Following Super Bowl 50, he did not respond like the typical 29-year-old might. He did not go to Las Vegas. He did not have, as Manning jokingly dubbed Von Miller’s summer, “a celebrity tour.” His trip to Africa spoke volumes of who he is and why he’s been so successful.

“In talking to Demaryius, the mind is one of the most important things,” says Ware, who grew more impressed with Thomas during their trip. “If you feed it, you get smarter, but also you make better decisions. Either you can be on the highway with everybody going the same direction, or you can be in the HOV lane, where it’s only you and the person carpooling with you – and that’s the faster way to go. That’s how we’re trying to live.”
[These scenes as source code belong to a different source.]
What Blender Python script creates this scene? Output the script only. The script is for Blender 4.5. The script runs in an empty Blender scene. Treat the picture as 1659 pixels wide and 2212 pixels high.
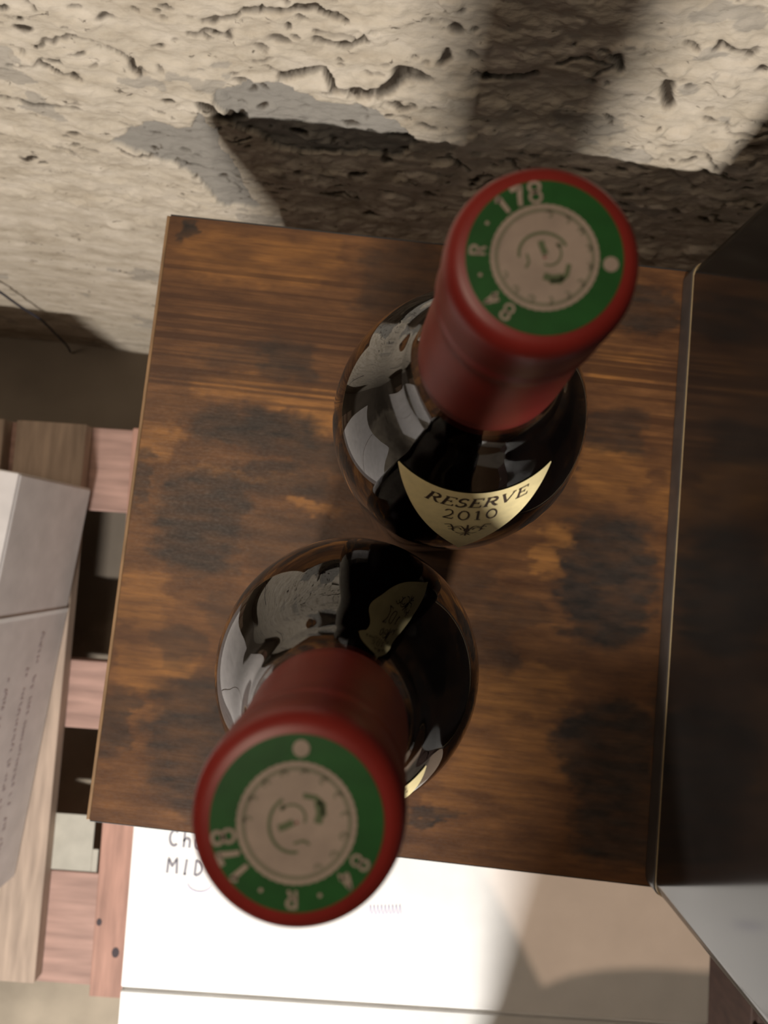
import bpy, bmesh, math, random
import numpy as np
from mathutils import Matrix, Vector

random.seed(4)
RNG = np.random.RandomState(7)
SC = bpy.context.scene
COL = SC.collection
R = math.radians

# ------------------------------------------------------------------ camera, world, lights, exposure
# The world axes follow the table: x along its back edge, y towards the wall, z up, table top at z = 0.
F_PX = 1560.0
cam_d = bpy.data.cameras.new('camera')
cam_d.sensor_fit = 'HORIZONTAL'
cam_d.sensor_width = 25.0
cam_d.lens = 25.0 * F_PX / 1659.0
cam_d.clip_start = 0.005
cam_d.dof.use_dof = True
cam_d.dof.focus_distance = 0.235
cam_d.dof.aperture_fstop = 18.0
cam = bpy.data.objects.new('camera', cam_d)
COL.objects.link(cam)
cam.matrix_world = (Matrix.Translation((0, 0, 0.422)) @ Matrix.Rotation(R(6.42), 4, 'Z')
                    @ Matrix.Rotation(0.003519, 4, 'Y') @ Matrix.Rotation(0.060184, 4, 'X'))
SC.camera = cam

world = bpy.data.worlds.new('cellar_air')
SC.world = world
world.use_nodes = True
bg = world.node_tree.nodes['Background']
bg.inputs[0].default_value = (1.0, 0.80, 0.60, 1)
bg.inputs[1].default_value = 0.012

def area_lamp(name, loc, target, sx, sy, watts, col):
    d = bpy.data.lights.new(name, 'AREA')
    d.shape = 'RECTANGLE'; d.size = sx; d.size_y = sy
    d.energy = watts; d.color = col
    o = bpy.data.objects.new(name, d)
    COL.objects.link(o)
    o.location = loc
    o.rotation_euler = (Vector(target) - Vector(loc)).to_track_quat('-Z', 'Y').to_euler()
    return o
LAMP = Vector((-0.20, -1.13, 0.52))                       # strip lamp with an added hood, in front, to the left
area_lamp('strip_light', LAMP, (0.0, 0.05, -0.1), 0.20, 0.035, 30.0, (1.0, 0.955, 0.90))
area_lamp('ceiling_light', (-0.50, 0.08, 1.50), (0.0, -0.1, 0.0), 0.36, 0.36, 6.0, (1.0, 0.82, 0.64))

SC.view_settings.view_transform = 'Standard'
SC.view_settings.look = 'None'
SC.view_settings.gamma = 1.0
SC.view_settings.exposure = 0.0
SC.view_settings.use_curve_mapping = False

# ------------------------------------------------------------------ helpers
def tag(o, label=None, cat=None, group=None, kind=None):
    if label: o['label'] = label
    if cat: o['category'] = cat
    if group: o['group'] = group
    if kind: o['kind'] = kind
    return o

def empty(name, loc=(0, 0, 0), rz=0.0, label=None, cat=None, group=None):
    o = bpy.data.objects.new(name, None)
    o.empty_display_size = 0.02
    COL.objects.link(o)
    o.location = loc
    o.rotation_euler = (0, 0, rz)
    return tag(o, label, cat, group)

def mesh_obj(name, verts, faces, mat, parent=None, smooth=False, mats=None, fmat=None):
    me = bpy.data.meshes.new(name)
    me.from_pydata([tuple(map(float, v)) for v in verts], [], faces)
    for m in (mats or [mat]):
        me.materials.append(m)
    if fmat is not None:
        me.polygons.foreach_set('material_index', fmat)
    if smooth:
        me.polygons.foreach_set('use_smooth', [True] * len(me.polygons))
    me.update()
    o = bpy.data.objects.new(name, me)
    COL.objects.link(o)
    if parent: o.parent = parent
    return o

def bm_obj(name, bm, mat, parent=None, smooth=False):
    bmesh.ops.recalc_face_normals(bm, faces=bm.faces)
    me = bpy.data.meshes.new(name)
    bm.to_mesh(me); bm.free()
    me.materials.append(mat)
    if smooth:
        me.polygons.foreach_set('use_smooth', [True] * len(me.polygons))
    o = bpy.data.objects.new(name, me)
    COL.objects.link(o)
    if parent: o.parent = parent
    return o

def box_bm(x0, x1, y0, y1, z0, z1, bev=0.0, seg=2, bm=None):
    bm2 = bmesh.new()
    bmesh.ops.create_cube(bm2, size=1.0)
    for v in bm2.verts:
        v.co = Vector(((x0 + x1) / 2 + v.co.x * (x1 - x0), (y0 + y1) / 2 + v.co.y * (y1 - y0), (z0 + z1) / 2 + v.co.z * (z1 - z0)))
    if bev > 0:
        bmesh.ops.bevel(bm2, geom=list(bm2.edges), offset=bev, segments=seg, profile=0.5, affect='EDGES')
    if bm is None:
        return bm2
    me = bpy.data.meshes.new('tmp'); bm2.to_mesh(me); bm2.free()
    bm.from_mesh(me); bpy.data.meshes.remove(me)
    return bm

def box(name, x0, x1, y0, y1, z0, z1, mat, parent=None, bev=0.001, seg=2):
    return bm_obj(name, box_bm(x0, x1, y0, y1, z0, z1, bev, seg), mat, parent)

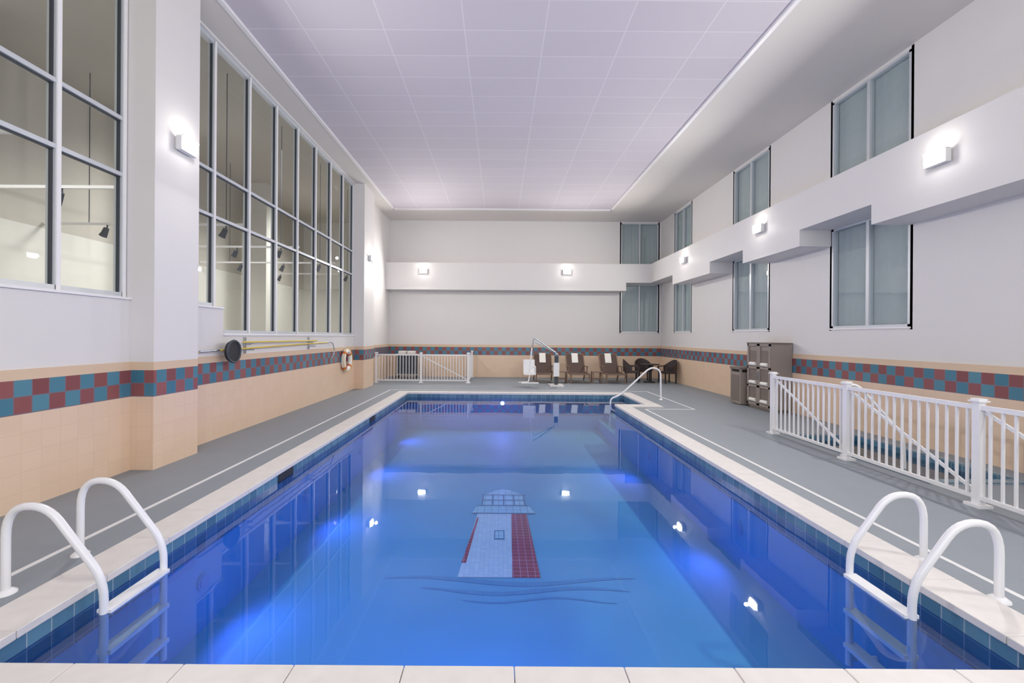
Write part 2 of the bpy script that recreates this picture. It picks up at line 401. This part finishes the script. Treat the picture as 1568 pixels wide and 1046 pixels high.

“Tebow to Demaryius” showed the world just how fast Thomas could be. The play did not, however, immediately convince him that he would get here so fast. Ware’s HOV analogy describes more astutely how Thomas has done it.

“It’s no secret formula to him getting 1300-plus yards all these years in a row,” says Bailey. “It’s ridiculous that anybody would expect anything less, because that’s the way he prepares. He’s built that way, mentally, to handle the pressures of the NFL.”

Since he entered the league in 2010, there’s always been something to overcome – injuries, a lawsuit involving teammate Perrish Cox, offenses, expectations, a belief that he and his team were “soft” following Super Bowl XLVIII, the death of his grandmother on the eve of training camp 2014, contract distractions. As Bailey says, “There’s always something.”

Eleven drops and adjusting to a new quarterback? Add them to the list. They are challenges that, if history is an indicator, Thomas will meet.

“He’s one of those guys who has a big heart,” says Ware. “But he also has the tenacity to come out here and prove a point – that he deserves this.

“He started from the bottom of the barrel and crawled out of there.”